Robert Heinecken
Robert Heinecken, John Szarkowski showing Charles Kuralt how to hold a watermelon when eating it left to right, 1985. Robert Heinecken Archive/Gift of the artist.
© The Robert Heinecken Trust and Pace MacGill Gallery. 93.68.54
Throughout his career, Robert Heinecken (1931–2006) amused, educated, and often shocked viewers with his pointed, irreverent photographic works. So provocative were Heinecken’s subjects—the Vietnam War, pornography, sexual politics, the media marketplace—that many critics and other observers rank either as avid fans or staunch detractors. It has always been difficult to call him a “photographer” in the strict sense of the word, because he rarely used a camera to make his pictures. Rather, Heinecken worked on the fringes of the photographic medium, and in the margins of what might be considered acceptable subject matter, as an artist who used photography only as a means to an artistic end.
Heinecken was born in Denver, Colorado, the only child of a Lutheran minister. In 1942 the family moved to Southern California, where Heinecken attended public high school and then community college in Riverside, earning an Associate’s Degree in Art in 1951. For the next two years, Heinecken studied at the University of California, Los Angeles. He dropped out in 1953 to enlist in the United States Navy, where he learned to fly airplanes. In 1954 he joined the Marine Corps as a fighter pilot. When he was discharged in 1957, he returned to university on the GI Bill, earning a BA in art in 1959 and an MA the following year. While in school, Heinecken concentrated mostly on printmaking, but by the end of his graduate study, he was introduced to photography and to the pre–Pop art ideas of Robert Rauschenberg and other artists who were using photographic imagery.
In 1960, Heinecken was appointed as an instructor in the Department of Art at UCLA, teaching drawing, design, and printmaking. Within two years he had initiated a photographic curriculum for the department and was appointed Assistant Professor in 1962, overseeing a regular series of courses in undergraduate photography. Over the next three decades, Heinecken’s influence as a teacher was profound; he encouraged his students to approach art—and particularly photography—in the same spirit of experimentation with which he approached his own work. Fostered in part by social and political events of the day—the Vietnam war, the women’s movement, and the growth of the counterculture—the classroom became a place for dialogue and self-evaluation.

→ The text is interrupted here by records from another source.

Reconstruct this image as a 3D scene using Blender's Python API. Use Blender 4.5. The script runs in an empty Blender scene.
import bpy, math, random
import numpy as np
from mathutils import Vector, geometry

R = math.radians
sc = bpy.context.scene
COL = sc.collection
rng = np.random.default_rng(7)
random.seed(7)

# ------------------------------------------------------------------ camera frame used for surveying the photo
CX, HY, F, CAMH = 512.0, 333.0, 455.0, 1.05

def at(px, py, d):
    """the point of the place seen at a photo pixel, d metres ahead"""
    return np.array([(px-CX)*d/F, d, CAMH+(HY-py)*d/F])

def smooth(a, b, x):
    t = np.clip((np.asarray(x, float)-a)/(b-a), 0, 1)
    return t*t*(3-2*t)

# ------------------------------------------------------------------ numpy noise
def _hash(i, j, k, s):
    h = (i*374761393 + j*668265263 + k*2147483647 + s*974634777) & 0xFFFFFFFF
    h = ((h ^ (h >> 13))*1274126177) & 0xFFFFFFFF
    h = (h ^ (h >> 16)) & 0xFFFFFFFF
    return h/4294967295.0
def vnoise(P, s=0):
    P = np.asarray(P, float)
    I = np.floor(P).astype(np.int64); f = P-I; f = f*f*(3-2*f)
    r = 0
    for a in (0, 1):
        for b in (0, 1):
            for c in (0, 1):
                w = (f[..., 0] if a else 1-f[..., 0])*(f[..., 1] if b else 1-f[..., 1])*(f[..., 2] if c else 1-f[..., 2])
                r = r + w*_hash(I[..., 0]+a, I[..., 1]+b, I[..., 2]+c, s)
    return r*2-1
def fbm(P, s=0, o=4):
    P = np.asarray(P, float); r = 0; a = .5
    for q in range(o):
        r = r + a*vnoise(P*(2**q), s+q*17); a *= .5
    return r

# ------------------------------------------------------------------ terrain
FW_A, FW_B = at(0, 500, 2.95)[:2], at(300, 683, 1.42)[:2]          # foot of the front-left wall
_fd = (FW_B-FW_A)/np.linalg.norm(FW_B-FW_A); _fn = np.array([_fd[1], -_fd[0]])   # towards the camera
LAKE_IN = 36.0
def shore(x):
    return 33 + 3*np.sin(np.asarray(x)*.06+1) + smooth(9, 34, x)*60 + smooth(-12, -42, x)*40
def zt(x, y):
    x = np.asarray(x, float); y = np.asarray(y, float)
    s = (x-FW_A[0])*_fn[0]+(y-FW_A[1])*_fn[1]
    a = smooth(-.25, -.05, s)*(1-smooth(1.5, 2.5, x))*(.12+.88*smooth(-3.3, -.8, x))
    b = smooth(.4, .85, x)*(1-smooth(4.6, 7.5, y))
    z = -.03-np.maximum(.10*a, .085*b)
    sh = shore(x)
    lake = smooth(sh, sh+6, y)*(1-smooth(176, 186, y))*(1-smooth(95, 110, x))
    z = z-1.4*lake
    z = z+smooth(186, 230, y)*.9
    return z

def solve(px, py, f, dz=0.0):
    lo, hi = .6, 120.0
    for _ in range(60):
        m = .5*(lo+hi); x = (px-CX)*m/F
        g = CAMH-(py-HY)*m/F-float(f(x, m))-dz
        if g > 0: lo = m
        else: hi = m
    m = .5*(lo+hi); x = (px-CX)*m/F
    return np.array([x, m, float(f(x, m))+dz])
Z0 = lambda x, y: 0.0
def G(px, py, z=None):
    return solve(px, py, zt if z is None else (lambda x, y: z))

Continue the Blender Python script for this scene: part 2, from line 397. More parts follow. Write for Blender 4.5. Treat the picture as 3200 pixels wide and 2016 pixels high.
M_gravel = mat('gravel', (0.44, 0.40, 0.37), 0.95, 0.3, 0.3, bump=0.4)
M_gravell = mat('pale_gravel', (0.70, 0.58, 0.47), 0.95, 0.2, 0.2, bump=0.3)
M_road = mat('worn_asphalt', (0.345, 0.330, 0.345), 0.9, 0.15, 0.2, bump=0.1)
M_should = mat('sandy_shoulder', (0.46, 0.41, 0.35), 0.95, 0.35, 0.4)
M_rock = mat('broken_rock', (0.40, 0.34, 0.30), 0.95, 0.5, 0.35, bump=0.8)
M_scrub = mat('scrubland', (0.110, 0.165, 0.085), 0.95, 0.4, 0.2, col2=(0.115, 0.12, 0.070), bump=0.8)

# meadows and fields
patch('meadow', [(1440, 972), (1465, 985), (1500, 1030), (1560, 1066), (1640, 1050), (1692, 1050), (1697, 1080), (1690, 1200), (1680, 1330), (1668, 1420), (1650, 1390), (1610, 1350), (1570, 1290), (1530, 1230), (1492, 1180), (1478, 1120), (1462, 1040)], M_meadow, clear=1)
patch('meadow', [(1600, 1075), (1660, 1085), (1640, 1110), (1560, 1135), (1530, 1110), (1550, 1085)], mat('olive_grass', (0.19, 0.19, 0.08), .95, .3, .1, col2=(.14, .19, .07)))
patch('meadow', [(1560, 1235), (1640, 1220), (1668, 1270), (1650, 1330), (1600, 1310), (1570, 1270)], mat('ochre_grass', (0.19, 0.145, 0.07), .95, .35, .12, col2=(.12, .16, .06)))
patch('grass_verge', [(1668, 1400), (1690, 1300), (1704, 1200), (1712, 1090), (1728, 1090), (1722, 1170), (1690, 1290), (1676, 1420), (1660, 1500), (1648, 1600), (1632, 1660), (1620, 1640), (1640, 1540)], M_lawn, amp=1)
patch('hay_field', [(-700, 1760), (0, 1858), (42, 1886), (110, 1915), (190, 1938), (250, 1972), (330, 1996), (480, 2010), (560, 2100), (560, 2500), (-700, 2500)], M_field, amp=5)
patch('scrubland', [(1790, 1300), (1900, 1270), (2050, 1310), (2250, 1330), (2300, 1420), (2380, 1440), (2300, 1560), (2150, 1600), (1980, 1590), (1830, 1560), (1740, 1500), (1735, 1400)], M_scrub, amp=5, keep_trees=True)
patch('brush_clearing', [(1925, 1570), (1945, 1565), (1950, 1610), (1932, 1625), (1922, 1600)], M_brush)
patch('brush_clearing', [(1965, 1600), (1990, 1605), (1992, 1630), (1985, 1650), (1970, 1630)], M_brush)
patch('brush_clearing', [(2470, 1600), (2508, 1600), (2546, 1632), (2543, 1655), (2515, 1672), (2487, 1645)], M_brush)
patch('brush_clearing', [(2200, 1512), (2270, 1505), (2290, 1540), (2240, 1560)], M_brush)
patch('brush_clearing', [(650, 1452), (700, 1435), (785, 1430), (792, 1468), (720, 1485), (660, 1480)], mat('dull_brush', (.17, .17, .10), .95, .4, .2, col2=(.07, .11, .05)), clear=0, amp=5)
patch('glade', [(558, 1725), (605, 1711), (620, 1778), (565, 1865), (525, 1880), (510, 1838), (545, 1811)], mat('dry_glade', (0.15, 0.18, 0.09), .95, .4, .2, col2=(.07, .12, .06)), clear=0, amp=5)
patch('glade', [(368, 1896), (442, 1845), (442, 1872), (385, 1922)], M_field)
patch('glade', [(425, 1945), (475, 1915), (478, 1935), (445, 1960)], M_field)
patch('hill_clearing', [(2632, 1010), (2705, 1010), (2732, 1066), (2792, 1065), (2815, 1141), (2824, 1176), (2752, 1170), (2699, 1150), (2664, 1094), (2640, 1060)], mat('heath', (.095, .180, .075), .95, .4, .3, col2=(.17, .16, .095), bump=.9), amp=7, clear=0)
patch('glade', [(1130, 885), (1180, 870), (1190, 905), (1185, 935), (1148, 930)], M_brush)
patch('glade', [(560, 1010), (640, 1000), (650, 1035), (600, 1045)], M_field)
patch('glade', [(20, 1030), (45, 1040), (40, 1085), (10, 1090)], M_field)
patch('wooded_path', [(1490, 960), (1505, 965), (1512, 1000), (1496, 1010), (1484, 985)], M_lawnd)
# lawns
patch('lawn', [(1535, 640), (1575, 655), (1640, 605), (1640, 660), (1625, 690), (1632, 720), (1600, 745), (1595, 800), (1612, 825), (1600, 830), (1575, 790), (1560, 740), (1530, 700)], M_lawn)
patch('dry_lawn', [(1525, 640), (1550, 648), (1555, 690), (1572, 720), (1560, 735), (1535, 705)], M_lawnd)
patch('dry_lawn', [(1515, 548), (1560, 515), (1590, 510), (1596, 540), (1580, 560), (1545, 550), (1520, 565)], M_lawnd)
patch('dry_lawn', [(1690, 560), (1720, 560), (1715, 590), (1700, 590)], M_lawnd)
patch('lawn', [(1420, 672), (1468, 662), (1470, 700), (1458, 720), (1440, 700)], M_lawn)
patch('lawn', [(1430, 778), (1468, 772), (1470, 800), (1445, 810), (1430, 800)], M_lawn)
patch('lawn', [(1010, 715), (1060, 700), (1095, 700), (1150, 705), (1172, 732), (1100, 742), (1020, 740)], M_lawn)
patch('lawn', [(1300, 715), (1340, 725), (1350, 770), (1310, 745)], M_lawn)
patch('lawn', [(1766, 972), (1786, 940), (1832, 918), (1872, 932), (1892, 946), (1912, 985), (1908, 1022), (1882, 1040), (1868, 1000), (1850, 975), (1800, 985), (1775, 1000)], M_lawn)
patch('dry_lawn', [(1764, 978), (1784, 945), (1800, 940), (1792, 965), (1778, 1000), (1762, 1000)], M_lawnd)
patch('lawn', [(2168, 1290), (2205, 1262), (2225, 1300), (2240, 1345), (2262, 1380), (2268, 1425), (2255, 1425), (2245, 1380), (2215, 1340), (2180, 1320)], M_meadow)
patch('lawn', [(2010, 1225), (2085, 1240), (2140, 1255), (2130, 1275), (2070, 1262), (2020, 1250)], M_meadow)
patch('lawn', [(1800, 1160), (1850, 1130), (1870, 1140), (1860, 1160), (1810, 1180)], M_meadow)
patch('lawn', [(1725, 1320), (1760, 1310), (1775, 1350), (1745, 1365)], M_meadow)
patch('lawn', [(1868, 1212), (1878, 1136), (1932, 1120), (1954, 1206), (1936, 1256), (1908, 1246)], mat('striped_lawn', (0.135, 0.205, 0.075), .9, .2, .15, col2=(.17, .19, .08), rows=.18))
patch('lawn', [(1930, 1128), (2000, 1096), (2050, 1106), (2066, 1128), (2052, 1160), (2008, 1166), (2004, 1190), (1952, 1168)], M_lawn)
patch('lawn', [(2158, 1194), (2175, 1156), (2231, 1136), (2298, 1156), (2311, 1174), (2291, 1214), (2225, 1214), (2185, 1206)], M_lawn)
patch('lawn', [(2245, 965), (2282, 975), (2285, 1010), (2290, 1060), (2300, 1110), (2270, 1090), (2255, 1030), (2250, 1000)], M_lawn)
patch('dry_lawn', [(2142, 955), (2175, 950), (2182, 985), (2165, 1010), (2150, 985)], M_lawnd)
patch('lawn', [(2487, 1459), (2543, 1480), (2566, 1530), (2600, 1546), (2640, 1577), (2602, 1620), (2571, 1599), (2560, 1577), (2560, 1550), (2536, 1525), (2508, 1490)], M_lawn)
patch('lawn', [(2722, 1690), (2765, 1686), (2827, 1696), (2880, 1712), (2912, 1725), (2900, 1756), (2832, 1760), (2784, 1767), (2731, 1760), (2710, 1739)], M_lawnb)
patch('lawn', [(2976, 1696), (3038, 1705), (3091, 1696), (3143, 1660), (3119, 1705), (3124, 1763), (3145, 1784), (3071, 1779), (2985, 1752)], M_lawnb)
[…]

When Heinecken emerged in the Southern California art scene in the mid-1960s, he was one of a growing number of artists who had begun to incorporate photographs and other images into their art as a way to renegotiate the nature and meaning of contemporary art. Other Los Angeles artists, like Ed Ruscha and John Baldessari, practiced photography as a medium of conceptual art. Inspired by these new approaches, Heinecken seized the opportunity to transform a medium restrained at one time by the purist principles of modernism into one increasingly intertwined with popular culture. At every stage, Heinecken’s work reminds us of photography’s pervasiveness and its significance as a medium of transformation. The Center’s first director, Harold Jones, acquired the first Heinecken prints for the collection in 1975. The formal arrival of the Robert Heinecken Archive began in 1981. It has now grown to over 90 boxes of archival materials and more than 500 artworks.